Il 25 aprile, anno dopo anno, torna a gola perché quella storia s’è pensato di accantonarla senza digerirla, mitizzandola. L’Italia fascista la si descriveva come antifascista. I partigiani come comunisti (ce ne furono tanti, certamente, rammentandoci che una parte dell’opposizione alla dittatura anelava un’altra dittatura). L’accordo consociativo era il solo collante capace di tenere assieme la realtà e il mito, salvo accusare di fascismo chiunque, in qualsiasi momento, lo mettesse in pericolo. Poi venne la stagione berlusconiana, con il travestimento partigiano (che bestemmia!) degli allora oppositori, successivamente a loro volta accusati di volere creare un “regime” (che scemenza!) non appena vincevano le elezioni (il che avveniva a turno, ogni volta che si votava). E ci si è ridotti al grottesco odierno, con nanerottoli ignoranti e arroganti che pretendono di continuare quella guerra civile fossile stando assieme al governo.

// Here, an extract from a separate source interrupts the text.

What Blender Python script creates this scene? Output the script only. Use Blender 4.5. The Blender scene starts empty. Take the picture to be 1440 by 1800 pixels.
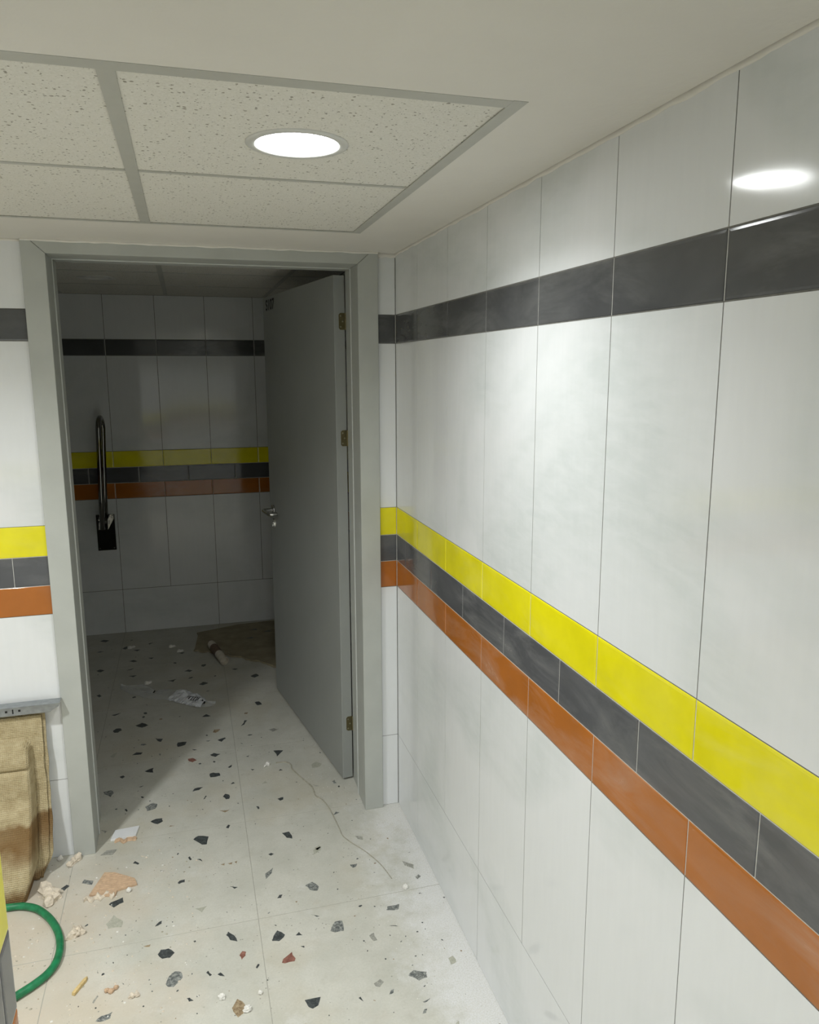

I miti sono pericolosi. Il fascismo si fertilizzò con il mito della “vittoria tradita”. Il terrorismo comunista degli anni settanta con il mito della “resistenza tradita”. Così infamando la Resistenza vera, che fu minoranza, sicuramente, ma di coraggiosi che consentirono all’Italia di riprendere il cammino dopo la distruzione, risparmiandoci l’annientamento (la Germania, la nostra alleata, pagò con la divisione, poi rimarginata a partire dal 1989, a guerra fredda vinta dall’Occidente). Con questa storia non abbiamo voluto fare i conti, lasciandola in mano a sacerdoti celebranti un rito dimentico delle ragioni del credo. Passando gli anni, impallidendo la memoria e crescendo l’ignoranza s’è pensato di mettere tutti sullo stesso piano, con sciocche pretese d’umana comprensione. Il risultato è stato il rigurgito di storie mai studiate e di vergogne assunte come identità nazionale. Roba fetida.

Dal 25 aprile prende le mosse una storia che ci ha portato a essere ricchi e liberi come non mai. Purtroppo né la ricchezza né la libertà difendono, da sole, dal rincoglionimento morale di chi non conosce e perciò non si riconosce.